(Data lines)
○ ○ ○ ○ ○
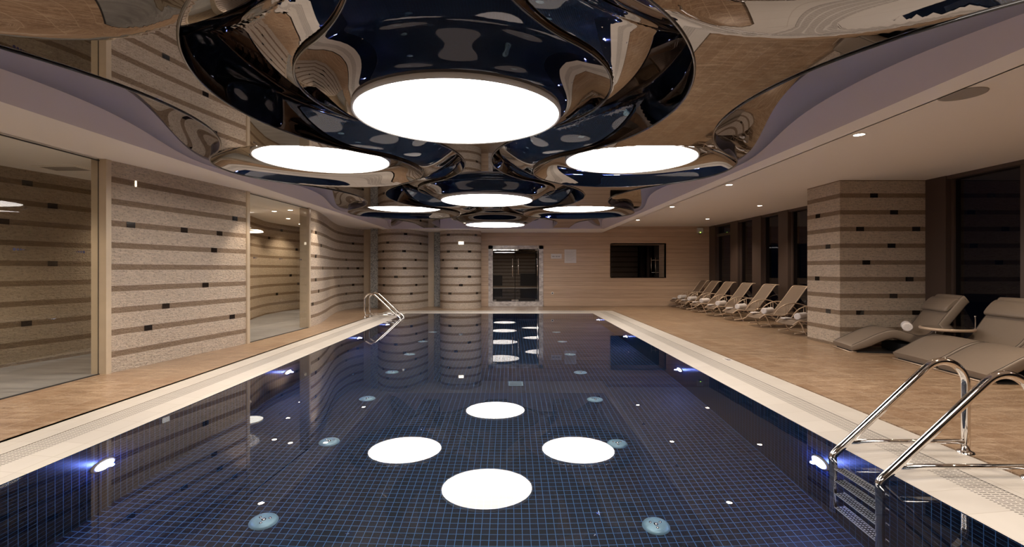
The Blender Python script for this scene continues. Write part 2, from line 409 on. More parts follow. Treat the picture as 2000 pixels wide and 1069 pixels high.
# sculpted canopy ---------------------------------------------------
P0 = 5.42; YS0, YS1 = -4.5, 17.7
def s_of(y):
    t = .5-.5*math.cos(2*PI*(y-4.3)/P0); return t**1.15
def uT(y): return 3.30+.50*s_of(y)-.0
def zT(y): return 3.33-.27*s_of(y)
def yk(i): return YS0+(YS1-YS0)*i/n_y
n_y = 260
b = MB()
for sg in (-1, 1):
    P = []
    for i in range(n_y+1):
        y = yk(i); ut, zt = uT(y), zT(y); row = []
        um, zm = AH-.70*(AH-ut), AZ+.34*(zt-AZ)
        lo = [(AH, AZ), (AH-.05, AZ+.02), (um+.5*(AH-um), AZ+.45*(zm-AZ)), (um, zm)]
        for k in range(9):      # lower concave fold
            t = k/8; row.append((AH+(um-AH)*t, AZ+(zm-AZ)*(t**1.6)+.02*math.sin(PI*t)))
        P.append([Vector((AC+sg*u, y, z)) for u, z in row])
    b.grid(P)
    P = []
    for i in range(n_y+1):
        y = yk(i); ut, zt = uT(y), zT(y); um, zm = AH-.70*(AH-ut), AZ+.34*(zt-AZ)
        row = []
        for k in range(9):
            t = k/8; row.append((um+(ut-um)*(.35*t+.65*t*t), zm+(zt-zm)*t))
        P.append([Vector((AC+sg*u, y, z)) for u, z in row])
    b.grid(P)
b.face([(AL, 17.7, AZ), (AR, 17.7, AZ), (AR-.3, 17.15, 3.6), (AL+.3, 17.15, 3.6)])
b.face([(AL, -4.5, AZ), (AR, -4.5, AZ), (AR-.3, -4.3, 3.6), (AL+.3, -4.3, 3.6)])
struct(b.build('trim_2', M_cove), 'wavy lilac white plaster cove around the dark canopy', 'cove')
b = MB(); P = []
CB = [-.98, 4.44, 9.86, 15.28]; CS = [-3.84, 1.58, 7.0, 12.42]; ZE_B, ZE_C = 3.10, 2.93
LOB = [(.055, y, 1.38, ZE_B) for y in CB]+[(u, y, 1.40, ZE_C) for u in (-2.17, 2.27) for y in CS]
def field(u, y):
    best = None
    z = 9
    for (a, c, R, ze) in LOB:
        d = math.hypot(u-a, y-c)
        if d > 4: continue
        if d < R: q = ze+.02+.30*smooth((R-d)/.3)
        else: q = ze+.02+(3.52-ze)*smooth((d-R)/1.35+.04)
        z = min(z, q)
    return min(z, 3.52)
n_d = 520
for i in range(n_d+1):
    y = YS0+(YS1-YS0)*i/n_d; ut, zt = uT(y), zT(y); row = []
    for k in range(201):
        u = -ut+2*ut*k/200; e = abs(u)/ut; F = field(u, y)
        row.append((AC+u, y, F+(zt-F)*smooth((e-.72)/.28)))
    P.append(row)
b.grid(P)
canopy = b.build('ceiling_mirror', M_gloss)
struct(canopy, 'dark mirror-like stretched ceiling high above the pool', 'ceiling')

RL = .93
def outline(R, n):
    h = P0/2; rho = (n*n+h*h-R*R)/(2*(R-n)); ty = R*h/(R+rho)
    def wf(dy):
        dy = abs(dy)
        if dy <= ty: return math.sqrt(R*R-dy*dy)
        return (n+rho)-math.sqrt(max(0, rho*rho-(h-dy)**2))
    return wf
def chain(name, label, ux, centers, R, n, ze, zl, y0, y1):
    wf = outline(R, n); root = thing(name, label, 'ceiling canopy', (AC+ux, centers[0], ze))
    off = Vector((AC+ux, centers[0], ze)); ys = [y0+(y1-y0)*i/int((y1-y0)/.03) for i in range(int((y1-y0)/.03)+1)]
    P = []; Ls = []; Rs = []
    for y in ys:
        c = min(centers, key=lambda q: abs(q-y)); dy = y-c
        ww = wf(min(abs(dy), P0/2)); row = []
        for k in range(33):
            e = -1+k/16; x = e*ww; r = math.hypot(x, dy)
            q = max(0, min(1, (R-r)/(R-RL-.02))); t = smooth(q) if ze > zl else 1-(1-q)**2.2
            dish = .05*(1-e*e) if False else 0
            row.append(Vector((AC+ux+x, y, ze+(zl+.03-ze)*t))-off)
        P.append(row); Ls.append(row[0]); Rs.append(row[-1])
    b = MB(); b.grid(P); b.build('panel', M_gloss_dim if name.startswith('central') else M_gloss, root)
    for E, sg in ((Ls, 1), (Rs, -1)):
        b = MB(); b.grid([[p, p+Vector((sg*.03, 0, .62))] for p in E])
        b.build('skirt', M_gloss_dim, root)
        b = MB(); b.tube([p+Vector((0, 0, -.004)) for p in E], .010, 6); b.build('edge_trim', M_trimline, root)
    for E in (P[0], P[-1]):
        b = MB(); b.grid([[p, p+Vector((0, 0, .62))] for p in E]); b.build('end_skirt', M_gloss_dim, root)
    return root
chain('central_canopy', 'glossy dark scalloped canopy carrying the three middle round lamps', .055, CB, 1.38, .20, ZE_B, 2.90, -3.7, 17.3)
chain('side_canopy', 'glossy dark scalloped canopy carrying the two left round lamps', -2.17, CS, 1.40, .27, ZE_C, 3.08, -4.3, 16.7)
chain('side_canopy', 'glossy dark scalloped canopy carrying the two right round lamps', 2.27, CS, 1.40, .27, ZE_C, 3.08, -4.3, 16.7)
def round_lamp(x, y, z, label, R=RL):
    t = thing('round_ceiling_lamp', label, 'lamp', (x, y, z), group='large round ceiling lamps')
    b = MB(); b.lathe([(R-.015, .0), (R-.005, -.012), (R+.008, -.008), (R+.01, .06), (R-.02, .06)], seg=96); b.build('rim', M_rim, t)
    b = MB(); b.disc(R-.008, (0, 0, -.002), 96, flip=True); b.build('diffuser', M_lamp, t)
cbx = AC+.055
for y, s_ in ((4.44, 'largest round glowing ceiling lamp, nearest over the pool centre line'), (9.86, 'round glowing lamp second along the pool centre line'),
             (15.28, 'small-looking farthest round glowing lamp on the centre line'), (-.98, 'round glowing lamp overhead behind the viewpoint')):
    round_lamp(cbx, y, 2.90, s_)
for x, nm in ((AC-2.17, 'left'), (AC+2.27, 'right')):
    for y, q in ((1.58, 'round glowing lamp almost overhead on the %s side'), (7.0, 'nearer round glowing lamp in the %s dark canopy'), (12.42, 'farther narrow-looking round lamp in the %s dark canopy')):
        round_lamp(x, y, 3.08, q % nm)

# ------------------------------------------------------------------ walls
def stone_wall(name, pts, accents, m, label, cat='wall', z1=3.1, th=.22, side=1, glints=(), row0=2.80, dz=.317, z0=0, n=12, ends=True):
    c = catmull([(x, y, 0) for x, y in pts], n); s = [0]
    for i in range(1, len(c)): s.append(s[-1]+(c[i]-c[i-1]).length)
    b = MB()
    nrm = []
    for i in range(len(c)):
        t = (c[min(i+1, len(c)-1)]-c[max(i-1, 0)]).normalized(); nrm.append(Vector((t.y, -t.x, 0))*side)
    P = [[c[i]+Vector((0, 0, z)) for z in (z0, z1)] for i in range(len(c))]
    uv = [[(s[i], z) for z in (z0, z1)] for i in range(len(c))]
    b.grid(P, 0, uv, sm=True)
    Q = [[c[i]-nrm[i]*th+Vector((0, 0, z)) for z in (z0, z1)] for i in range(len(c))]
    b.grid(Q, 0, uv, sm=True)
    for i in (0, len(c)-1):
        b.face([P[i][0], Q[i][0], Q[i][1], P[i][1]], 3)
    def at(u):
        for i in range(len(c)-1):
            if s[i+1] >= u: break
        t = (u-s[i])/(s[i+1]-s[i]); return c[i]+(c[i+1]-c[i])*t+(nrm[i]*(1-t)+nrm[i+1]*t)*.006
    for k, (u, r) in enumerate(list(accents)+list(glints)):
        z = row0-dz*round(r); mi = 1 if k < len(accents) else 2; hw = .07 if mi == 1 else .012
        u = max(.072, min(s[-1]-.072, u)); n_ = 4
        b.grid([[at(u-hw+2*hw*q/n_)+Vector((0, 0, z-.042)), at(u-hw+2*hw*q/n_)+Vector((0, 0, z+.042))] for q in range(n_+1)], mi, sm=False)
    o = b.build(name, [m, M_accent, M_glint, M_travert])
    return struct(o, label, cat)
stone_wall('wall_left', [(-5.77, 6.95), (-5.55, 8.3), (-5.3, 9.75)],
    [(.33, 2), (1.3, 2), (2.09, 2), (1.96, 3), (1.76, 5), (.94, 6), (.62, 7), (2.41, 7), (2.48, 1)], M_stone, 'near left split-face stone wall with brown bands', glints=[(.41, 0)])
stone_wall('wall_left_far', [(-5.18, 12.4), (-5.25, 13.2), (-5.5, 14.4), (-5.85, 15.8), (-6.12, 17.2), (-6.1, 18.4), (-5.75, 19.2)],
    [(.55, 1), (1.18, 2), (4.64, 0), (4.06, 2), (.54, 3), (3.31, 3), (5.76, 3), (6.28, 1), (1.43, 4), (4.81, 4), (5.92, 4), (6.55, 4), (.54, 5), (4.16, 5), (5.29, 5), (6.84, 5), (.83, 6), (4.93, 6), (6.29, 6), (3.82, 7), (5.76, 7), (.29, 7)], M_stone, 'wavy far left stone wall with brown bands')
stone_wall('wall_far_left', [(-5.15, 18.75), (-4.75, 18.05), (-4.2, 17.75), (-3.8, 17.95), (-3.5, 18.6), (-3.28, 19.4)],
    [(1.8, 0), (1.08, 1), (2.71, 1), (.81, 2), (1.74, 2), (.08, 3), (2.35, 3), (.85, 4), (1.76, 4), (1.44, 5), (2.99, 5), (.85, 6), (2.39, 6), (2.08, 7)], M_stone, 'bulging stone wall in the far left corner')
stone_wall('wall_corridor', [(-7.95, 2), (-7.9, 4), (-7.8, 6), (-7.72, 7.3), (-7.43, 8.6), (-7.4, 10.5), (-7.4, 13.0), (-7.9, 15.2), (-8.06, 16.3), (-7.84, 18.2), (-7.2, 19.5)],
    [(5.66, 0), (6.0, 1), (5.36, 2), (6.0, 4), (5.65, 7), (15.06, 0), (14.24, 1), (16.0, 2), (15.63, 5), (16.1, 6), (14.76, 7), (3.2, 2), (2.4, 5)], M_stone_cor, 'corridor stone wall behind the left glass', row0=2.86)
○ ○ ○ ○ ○
(What you have to do) Pick out the lines above containing the word "high", then copy them.

(Response)
The Blender Python script for this scene continues. Write part 2, from line 409 on. More parts follow. Treat the picture as 2000 pixels wide and 1069 pixels high.
struct(canopy, 'dark mirror-like stretched ceiling high above the pool', 'ceiling')